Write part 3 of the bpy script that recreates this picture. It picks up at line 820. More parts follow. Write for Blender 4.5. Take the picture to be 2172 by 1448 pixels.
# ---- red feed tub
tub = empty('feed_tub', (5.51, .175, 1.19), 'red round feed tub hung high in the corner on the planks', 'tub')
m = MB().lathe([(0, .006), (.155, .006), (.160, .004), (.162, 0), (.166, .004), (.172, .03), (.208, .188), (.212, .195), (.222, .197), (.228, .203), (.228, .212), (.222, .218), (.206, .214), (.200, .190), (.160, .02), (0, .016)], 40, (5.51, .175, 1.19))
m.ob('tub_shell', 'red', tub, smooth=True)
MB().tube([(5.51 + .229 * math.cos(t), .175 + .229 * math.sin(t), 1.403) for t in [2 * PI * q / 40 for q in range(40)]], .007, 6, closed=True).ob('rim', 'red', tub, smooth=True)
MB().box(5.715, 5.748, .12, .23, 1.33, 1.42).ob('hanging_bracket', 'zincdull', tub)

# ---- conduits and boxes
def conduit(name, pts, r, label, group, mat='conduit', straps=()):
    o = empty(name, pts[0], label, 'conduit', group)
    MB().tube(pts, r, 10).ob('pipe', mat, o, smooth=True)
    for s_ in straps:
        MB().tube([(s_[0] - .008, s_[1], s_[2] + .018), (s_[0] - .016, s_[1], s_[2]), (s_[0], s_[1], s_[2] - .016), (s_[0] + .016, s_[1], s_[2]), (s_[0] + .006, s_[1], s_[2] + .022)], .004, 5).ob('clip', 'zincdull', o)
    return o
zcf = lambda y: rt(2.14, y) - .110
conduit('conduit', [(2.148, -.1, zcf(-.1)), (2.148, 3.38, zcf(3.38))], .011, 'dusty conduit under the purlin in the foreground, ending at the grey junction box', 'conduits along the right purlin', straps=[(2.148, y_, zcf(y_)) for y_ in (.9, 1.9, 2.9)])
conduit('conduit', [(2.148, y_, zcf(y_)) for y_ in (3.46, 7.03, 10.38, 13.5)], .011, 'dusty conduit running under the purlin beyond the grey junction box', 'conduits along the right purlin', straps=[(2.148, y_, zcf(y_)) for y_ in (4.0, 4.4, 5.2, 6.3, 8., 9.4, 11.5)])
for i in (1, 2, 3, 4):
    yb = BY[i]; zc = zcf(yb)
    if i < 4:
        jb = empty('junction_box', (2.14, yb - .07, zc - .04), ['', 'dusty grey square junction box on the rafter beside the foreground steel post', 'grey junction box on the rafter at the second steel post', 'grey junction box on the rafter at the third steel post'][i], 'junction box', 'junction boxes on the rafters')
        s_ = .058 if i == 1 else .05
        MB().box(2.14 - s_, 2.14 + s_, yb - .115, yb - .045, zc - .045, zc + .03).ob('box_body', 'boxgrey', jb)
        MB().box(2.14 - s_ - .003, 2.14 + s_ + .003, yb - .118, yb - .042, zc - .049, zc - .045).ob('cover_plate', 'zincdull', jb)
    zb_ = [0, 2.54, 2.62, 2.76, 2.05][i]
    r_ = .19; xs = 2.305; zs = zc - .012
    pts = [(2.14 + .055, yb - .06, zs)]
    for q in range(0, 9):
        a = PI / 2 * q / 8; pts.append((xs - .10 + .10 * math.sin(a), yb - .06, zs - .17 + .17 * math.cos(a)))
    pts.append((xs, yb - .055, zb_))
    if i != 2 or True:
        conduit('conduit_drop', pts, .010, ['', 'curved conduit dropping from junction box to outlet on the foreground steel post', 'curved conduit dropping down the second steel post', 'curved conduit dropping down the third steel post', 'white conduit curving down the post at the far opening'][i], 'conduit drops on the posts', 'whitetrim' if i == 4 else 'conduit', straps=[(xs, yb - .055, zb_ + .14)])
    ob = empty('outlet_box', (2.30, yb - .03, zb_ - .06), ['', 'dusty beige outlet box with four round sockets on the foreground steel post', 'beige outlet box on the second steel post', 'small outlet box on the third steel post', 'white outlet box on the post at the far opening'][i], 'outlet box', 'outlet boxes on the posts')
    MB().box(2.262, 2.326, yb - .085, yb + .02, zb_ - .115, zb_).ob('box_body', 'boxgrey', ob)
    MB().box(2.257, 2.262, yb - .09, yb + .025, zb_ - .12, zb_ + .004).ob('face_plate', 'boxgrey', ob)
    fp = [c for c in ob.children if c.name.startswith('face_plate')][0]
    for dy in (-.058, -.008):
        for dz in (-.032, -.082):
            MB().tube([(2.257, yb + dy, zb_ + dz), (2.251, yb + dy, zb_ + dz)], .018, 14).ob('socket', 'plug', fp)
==
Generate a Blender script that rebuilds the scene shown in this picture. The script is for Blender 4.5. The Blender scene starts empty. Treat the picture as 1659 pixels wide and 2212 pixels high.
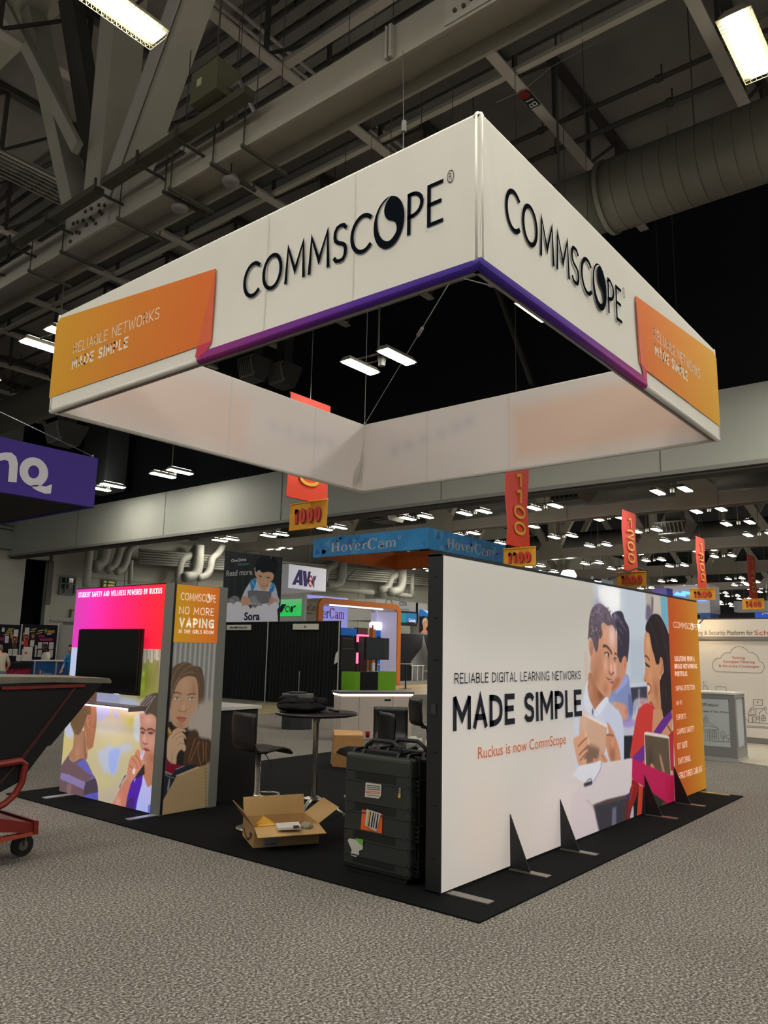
==
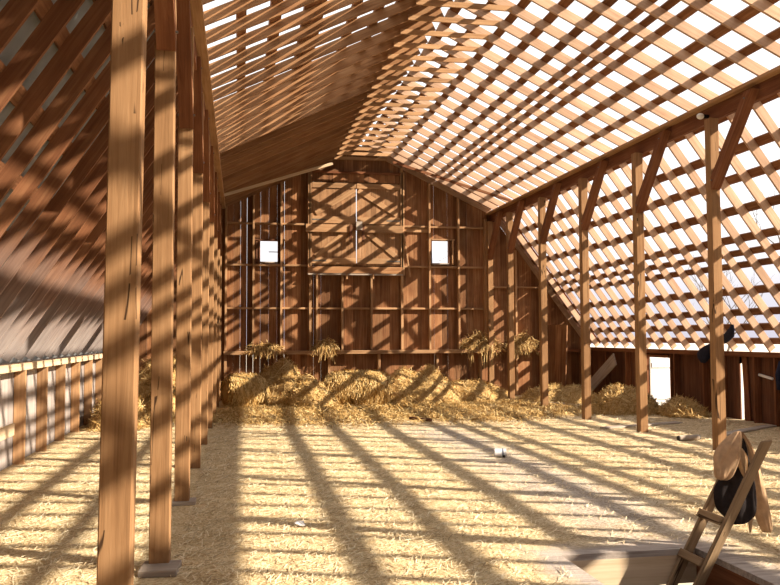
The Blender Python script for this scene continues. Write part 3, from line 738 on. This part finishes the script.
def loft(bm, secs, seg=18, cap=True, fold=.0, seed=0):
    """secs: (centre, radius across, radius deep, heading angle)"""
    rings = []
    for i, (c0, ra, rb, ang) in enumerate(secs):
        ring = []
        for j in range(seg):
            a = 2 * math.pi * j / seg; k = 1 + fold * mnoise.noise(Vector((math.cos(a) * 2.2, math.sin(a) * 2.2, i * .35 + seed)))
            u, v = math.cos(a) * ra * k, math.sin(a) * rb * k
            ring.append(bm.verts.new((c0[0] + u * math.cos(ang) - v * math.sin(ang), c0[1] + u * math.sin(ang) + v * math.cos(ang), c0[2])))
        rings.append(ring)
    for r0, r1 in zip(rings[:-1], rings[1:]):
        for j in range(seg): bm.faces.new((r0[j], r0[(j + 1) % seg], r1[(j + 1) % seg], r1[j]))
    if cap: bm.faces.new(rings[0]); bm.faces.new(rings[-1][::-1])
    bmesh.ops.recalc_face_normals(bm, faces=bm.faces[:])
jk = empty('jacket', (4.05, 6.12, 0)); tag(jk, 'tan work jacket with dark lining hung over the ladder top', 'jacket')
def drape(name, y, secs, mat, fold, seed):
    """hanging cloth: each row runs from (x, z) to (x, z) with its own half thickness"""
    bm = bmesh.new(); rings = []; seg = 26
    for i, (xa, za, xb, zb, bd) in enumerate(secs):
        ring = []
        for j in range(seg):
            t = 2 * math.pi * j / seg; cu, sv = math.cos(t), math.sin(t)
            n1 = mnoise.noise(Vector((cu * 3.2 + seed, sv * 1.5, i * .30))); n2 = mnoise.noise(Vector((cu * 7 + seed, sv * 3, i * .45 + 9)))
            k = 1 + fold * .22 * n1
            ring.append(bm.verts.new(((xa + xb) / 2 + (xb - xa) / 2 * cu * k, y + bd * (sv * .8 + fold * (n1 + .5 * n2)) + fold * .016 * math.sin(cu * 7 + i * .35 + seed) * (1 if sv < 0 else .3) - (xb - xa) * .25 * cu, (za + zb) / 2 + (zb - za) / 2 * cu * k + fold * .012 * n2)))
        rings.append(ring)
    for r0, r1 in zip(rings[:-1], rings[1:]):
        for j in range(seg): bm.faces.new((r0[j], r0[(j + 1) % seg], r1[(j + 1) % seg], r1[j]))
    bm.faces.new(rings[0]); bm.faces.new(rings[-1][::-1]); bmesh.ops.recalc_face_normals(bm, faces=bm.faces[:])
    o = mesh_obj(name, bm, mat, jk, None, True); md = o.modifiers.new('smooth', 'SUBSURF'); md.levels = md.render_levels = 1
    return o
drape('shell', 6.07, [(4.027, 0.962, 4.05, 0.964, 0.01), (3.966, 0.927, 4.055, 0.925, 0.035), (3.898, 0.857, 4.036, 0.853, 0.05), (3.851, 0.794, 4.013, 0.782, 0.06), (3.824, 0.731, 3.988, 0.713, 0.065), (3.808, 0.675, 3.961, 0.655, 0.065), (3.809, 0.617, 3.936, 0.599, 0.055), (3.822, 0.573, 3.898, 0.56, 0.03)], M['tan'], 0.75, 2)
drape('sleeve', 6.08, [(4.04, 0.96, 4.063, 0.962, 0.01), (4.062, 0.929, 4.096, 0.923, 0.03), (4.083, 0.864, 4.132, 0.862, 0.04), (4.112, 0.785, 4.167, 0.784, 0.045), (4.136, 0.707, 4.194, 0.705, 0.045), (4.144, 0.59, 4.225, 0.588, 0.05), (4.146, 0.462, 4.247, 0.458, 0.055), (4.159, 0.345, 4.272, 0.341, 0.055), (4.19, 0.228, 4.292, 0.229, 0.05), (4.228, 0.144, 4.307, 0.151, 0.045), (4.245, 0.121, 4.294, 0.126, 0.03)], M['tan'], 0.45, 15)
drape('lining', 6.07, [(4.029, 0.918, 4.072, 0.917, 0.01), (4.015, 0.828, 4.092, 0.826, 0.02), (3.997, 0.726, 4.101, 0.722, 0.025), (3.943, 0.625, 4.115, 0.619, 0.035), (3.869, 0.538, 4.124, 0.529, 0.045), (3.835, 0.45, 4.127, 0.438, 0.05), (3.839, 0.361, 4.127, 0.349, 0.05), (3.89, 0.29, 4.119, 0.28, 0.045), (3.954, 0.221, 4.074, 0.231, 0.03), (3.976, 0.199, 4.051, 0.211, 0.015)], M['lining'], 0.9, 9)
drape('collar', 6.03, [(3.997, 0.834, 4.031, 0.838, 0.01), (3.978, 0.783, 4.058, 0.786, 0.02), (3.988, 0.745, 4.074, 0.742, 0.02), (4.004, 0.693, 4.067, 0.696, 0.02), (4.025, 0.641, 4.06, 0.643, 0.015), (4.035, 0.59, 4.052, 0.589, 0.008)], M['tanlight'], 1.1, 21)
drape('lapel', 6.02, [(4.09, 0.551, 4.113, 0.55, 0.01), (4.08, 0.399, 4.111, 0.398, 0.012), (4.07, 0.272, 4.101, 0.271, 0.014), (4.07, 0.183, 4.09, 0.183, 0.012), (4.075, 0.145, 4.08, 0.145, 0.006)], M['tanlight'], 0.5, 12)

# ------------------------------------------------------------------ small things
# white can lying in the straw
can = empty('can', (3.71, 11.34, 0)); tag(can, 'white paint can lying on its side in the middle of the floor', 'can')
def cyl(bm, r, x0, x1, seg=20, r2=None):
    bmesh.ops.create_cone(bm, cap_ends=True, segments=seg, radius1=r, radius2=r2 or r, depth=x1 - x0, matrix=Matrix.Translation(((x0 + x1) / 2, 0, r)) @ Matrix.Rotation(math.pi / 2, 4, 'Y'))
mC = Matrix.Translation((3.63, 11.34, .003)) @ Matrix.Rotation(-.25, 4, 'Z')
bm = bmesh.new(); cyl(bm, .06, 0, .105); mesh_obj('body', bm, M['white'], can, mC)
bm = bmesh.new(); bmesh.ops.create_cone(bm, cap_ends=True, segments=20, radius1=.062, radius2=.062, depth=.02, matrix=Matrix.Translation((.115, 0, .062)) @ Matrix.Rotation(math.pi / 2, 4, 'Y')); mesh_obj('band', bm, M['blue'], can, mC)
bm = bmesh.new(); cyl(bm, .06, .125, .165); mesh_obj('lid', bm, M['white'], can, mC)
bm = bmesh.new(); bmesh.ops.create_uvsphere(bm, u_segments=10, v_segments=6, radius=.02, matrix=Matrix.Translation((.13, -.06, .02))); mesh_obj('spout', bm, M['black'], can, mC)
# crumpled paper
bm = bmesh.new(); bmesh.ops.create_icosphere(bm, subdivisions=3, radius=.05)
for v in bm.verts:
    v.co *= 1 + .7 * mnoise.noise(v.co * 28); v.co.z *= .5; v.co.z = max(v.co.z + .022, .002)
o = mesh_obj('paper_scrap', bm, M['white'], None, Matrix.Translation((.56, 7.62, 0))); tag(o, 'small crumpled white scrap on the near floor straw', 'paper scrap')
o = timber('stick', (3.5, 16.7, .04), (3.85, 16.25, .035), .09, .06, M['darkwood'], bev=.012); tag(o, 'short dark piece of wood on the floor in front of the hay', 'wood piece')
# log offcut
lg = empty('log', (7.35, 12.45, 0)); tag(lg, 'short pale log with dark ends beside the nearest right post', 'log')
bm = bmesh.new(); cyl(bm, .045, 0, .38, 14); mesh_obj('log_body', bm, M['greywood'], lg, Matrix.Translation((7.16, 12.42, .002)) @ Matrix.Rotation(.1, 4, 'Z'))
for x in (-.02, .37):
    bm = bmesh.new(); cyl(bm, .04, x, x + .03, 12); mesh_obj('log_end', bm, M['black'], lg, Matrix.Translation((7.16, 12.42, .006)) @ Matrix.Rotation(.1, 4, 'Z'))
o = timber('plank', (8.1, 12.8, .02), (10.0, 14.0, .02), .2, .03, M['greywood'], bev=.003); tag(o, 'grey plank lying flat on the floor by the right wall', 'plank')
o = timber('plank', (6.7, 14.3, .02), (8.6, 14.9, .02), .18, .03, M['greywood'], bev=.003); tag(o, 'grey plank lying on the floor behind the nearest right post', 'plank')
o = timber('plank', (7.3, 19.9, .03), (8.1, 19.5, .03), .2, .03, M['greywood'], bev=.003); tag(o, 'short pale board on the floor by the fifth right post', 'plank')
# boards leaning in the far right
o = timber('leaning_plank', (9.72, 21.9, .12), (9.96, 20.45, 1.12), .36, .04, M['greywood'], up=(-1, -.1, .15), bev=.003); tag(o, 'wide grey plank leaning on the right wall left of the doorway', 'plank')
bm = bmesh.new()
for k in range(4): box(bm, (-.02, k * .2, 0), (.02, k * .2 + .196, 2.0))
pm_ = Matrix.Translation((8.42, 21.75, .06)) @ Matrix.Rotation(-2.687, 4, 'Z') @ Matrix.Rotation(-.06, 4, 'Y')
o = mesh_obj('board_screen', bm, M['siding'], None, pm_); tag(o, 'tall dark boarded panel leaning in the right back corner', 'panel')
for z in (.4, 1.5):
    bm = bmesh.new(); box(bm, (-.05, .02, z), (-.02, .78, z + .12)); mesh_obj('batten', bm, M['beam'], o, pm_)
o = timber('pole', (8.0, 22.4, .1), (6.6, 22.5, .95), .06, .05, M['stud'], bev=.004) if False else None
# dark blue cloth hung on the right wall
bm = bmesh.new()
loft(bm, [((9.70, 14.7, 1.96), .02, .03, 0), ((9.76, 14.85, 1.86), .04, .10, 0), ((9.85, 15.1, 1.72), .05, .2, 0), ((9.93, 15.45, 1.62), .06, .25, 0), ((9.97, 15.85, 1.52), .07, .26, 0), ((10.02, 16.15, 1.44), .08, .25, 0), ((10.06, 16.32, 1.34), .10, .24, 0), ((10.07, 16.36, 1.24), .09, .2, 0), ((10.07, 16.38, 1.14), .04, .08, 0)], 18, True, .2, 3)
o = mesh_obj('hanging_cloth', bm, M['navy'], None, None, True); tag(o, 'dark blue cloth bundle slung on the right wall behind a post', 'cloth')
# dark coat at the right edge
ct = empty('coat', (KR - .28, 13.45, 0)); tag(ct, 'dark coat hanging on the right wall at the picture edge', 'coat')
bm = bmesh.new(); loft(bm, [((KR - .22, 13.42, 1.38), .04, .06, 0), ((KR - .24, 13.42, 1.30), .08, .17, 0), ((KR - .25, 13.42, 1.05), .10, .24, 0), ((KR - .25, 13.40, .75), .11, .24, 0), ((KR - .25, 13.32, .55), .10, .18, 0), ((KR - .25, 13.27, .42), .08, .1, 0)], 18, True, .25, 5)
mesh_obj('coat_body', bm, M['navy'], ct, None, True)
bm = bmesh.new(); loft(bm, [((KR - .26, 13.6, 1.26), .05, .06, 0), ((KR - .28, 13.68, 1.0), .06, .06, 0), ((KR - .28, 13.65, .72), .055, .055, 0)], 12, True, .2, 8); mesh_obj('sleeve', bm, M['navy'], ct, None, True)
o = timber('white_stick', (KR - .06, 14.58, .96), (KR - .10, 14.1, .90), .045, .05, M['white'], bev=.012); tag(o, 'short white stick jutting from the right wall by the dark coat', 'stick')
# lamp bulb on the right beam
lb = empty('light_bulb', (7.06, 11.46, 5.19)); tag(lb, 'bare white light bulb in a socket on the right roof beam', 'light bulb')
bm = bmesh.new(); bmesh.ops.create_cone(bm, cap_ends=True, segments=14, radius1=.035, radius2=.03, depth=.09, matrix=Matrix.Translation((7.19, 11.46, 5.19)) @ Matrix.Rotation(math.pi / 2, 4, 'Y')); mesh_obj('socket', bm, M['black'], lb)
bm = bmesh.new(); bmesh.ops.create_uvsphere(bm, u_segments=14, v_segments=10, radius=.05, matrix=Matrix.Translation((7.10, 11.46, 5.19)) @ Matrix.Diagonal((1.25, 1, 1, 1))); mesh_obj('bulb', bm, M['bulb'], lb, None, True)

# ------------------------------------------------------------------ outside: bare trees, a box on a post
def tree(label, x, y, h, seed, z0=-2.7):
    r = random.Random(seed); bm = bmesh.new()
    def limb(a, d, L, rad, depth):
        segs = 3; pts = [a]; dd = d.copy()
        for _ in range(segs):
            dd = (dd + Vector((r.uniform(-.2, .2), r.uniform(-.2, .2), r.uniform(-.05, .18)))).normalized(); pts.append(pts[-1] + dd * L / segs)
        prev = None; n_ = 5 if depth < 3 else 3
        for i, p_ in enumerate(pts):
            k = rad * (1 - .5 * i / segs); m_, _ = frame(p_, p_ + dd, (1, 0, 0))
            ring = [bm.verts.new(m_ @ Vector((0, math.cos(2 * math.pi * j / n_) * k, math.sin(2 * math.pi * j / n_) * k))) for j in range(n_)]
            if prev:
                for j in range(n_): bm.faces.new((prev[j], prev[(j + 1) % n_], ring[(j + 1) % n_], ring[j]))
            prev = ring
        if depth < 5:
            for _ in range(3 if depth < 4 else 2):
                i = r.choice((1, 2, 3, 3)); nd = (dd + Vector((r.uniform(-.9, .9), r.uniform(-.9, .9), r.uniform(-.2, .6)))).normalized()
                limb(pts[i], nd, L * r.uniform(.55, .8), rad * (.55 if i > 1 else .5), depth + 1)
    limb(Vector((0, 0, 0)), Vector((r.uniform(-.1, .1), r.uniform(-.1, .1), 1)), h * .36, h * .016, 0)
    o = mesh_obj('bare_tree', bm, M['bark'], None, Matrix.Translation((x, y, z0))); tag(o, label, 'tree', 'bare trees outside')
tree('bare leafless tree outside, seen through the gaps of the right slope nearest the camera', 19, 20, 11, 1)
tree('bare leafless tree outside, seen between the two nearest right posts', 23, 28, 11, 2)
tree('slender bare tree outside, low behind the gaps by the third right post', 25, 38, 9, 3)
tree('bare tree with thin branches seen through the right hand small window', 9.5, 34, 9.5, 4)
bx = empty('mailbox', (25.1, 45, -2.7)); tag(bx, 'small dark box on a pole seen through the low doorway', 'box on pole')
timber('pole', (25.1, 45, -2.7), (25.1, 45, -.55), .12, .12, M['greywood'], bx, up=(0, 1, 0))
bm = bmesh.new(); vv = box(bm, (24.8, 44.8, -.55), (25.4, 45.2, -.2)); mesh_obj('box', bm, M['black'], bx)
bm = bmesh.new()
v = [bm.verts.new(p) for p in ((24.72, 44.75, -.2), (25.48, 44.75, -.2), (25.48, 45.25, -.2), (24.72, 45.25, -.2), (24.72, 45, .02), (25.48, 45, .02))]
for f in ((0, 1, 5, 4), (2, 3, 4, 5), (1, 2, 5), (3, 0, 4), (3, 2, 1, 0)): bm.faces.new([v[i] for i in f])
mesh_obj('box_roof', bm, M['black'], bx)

(Exercise task):
Both the line with "Write part 3 of" and the line with "1.42).ob('hanging_bracket', 'zincdull', tub)" belong in the answer; write them out exactly, with every line between.

(Worked answer):
Write part 3 of the bpy script that recreates this picture. It picks up at line 820. More parts follow. Write for Blender 4.5. Take the picture to be 2172 by 1448 pixels.
# ---- red feed tub
tub = empty('feed_tub', (5.51, .175, 1.19), 'red round feed tub hung high in the corner on the planks', 'tub')
m = MB().lathe([(0, .006), (.155, .006), (.160, .004), (.162, 0), (.166, .004), (.172, .03), (.208, .188), (.212, .195), (.222, .197), (.228, .203), (.228, .212), (.222, .218), (.206, .214), (.200, .190), (.160, .02), (0, .016)], 40, (5.51, .175, 1.19))
m.ob('tub_shell', 'red', tub, smooth=True)
MB().tube([(5.51 + .229 * math.cos(t), .175 + .229 * math.sin(t), 1.403) for t in [2 * PI * q / 40 for q in range(40)]], .007, 6, closed=True).ob('rim', 'red', tub, smooth=True)
MB().box(5.715, 5.748, .12, .23, 1.33, 1.42).ob('hanging_bracket', 'zincdull', tub)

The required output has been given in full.